Origin of agriculture in india

          Origin of agriculture in India

Early history 


The origin of agriculture in India is obscure. The belated Neolithic opens up with extralocal crops domesticated elsewhere. Evidence is now forthcoming of the antiquity of the Neolithic with the local crop rice but its origin remains unknown. Evidence from the Mesolithic reveals that, as elsewhere, the animal domestication had preceded the plant domestication. Howsoever uncertain the evidence is, it does indicate the possibility of the occurrence of such wild grasses which are today the forgotten cereals and are cultivated by the tribals.


The extralocal crops which entered the extreme northwest of the sub-continent were diffused among diverse and contemporaneous cultures from the west to the east and subsequently from the north to Maharashtra.

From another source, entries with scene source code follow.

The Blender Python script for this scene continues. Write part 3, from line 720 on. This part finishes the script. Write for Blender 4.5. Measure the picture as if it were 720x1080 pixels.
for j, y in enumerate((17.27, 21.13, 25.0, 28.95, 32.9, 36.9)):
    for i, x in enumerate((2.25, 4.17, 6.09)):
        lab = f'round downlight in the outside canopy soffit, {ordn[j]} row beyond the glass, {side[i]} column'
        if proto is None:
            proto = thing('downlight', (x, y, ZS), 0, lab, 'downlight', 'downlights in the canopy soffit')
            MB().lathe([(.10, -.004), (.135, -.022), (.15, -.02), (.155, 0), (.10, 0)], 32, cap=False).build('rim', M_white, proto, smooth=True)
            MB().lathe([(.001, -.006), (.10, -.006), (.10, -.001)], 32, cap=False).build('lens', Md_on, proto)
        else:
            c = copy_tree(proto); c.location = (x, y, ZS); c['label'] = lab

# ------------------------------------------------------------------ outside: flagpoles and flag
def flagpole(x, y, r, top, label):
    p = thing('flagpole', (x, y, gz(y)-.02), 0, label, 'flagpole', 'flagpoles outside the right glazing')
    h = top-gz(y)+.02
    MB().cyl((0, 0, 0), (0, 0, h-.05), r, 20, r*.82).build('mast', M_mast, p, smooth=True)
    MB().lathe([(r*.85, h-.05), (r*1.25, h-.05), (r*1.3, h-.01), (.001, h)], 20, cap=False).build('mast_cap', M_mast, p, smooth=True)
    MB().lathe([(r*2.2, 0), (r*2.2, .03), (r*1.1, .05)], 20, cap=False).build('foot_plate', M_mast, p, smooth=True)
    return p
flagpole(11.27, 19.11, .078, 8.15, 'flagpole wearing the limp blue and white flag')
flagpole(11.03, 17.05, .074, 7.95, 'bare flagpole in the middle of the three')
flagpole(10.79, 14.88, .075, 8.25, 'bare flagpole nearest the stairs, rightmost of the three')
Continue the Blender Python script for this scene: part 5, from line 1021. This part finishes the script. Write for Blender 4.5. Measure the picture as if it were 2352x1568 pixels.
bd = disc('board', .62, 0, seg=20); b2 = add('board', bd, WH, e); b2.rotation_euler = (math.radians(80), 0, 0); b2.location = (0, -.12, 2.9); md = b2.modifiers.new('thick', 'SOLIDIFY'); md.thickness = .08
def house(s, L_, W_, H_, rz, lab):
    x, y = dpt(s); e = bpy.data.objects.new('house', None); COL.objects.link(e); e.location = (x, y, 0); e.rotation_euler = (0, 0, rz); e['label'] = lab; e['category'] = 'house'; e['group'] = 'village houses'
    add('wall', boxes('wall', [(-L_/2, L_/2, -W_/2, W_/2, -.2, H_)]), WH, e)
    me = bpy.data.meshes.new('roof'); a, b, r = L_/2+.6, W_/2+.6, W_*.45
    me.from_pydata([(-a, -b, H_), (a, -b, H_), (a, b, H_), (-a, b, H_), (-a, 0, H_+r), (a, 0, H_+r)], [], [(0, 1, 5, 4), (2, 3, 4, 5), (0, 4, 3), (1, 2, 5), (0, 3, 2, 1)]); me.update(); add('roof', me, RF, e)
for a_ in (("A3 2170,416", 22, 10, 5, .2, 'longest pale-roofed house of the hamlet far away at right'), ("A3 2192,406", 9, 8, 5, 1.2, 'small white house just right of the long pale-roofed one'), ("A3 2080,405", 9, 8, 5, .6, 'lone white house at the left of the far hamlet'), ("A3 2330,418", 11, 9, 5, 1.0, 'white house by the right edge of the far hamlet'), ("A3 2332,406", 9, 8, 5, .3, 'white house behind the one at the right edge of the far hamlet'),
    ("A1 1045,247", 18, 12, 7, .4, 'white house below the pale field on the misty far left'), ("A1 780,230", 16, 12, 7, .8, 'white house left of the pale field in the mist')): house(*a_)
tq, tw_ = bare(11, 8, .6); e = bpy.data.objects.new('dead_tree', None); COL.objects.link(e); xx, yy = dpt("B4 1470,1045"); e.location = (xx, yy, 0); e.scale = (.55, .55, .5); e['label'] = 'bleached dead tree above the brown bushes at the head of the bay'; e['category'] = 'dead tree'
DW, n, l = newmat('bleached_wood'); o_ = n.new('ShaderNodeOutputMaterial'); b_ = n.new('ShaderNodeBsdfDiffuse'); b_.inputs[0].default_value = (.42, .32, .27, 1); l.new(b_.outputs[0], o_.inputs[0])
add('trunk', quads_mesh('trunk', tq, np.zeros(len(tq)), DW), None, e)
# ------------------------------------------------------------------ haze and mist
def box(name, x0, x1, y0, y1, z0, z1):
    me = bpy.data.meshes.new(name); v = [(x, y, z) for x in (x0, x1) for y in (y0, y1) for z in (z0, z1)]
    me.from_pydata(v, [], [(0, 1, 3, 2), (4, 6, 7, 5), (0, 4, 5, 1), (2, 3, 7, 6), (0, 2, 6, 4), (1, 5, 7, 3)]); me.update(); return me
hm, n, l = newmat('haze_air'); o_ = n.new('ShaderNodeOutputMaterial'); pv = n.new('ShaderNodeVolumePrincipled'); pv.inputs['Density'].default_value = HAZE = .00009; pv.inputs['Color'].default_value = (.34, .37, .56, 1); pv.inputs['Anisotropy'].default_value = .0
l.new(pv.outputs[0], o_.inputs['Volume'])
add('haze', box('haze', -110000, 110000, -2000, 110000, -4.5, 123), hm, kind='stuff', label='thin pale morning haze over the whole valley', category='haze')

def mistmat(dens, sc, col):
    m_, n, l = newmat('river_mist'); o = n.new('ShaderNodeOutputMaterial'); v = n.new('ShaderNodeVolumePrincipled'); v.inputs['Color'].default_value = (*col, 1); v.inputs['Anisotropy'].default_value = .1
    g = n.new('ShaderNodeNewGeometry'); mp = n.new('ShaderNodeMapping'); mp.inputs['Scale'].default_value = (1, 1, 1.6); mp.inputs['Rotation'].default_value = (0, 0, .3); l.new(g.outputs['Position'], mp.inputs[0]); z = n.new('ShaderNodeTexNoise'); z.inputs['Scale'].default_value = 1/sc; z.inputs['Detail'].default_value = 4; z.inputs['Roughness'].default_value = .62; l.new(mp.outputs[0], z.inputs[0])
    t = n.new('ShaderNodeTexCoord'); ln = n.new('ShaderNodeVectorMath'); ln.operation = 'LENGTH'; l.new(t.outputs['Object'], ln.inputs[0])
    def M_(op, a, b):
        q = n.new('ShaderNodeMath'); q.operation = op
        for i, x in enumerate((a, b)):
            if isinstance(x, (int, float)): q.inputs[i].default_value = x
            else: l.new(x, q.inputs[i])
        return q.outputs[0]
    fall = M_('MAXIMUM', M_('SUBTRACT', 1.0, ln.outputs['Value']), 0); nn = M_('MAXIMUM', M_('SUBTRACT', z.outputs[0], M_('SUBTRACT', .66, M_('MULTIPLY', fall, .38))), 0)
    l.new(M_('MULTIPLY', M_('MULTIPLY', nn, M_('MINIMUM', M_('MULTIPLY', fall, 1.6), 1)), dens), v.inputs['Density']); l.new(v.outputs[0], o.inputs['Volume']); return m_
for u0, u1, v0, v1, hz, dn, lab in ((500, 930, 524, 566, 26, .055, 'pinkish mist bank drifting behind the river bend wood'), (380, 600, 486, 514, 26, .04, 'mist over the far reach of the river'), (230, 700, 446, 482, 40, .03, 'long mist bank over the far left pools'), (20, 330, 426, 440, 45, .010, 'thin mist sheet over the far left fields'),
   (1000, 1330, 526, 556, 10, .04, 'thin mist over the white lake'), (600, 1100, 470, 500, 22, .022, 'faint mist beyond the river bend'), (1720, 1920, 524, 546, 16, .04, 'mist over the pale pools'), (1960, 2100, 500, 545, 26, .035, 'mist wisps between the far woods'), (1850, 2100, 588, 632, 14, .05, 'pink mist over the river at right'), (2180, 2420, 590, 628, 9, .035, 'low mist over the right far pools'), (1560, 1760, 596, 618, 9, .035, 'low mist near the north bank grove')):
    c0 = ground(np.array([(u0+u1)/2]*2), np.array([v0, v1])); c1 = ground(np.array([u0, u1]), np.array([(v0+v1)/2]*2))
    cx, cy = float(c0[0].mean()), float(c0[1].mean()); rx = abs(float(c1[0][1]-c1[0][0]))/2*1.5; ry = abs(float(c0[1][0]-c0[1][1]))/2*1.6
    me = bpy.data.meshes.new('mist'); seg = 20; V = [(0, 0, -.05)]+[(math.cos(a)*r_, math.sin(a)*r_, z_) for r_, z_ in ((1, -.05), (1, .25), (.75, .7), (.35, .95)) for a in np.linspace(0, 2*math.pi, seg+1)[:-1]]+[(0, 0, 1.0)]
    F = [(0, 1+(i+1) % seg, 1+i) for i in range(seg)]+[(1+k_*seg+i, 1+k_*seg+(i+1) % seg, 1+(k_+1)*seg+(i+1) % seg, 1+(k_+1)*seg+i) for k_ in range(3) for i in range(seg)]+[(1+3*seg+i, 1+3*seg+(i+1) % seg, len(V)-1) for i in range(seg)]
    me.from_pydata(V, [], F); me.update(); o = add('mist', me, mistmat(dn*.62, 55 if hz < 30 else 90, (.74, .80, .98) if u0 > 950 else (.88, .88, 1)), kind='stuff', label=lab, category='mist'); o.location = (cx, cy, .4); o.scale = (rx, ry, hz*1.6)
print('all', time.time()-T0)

Rice entered the wheat-barley and/or millet-based economy from the north (Ganga Plains) to the south subsequent to the diffusion of wheat and barley, and entered the deep south during the Iron Age, during which its cultivation had expanded into the rest of the sub-continent.


Both cultivation and exploitation of wild plant life went on side by side. Dolichos biflorus and Paspalum scrobiculatum appear to have been domesticated in Neolithic and post-Neolithic times.


Vadic era-

Agriculture was the principal occupation in the villages. Its adoption took place undoubtedly at a very early age, though we have nothing, which can tell us as to the period when it was adopted. Historical evidence goes to prove that among pastoral peoples or even semi-savages, agriculture in some form or other has been practiced.


In regard to the Indo-Europeans, Dr. Schrader who tried to estimate their agricultural development with the aid of Philology, came to the conclusion that these peoples had a considerable amount of agricultural knowledge; not only did they cultivate millets, oats flax, and beans but had devised a rude wooden plough.


Coming to the Indo-Iranian period when the Vedic Aryans are supposed to have lived along with the Iranians, we find that the Indo-Iranian agriculture was considerably developed and this is proved by a careful comparison of a number of Vedic and Avesta words relating to agriculture.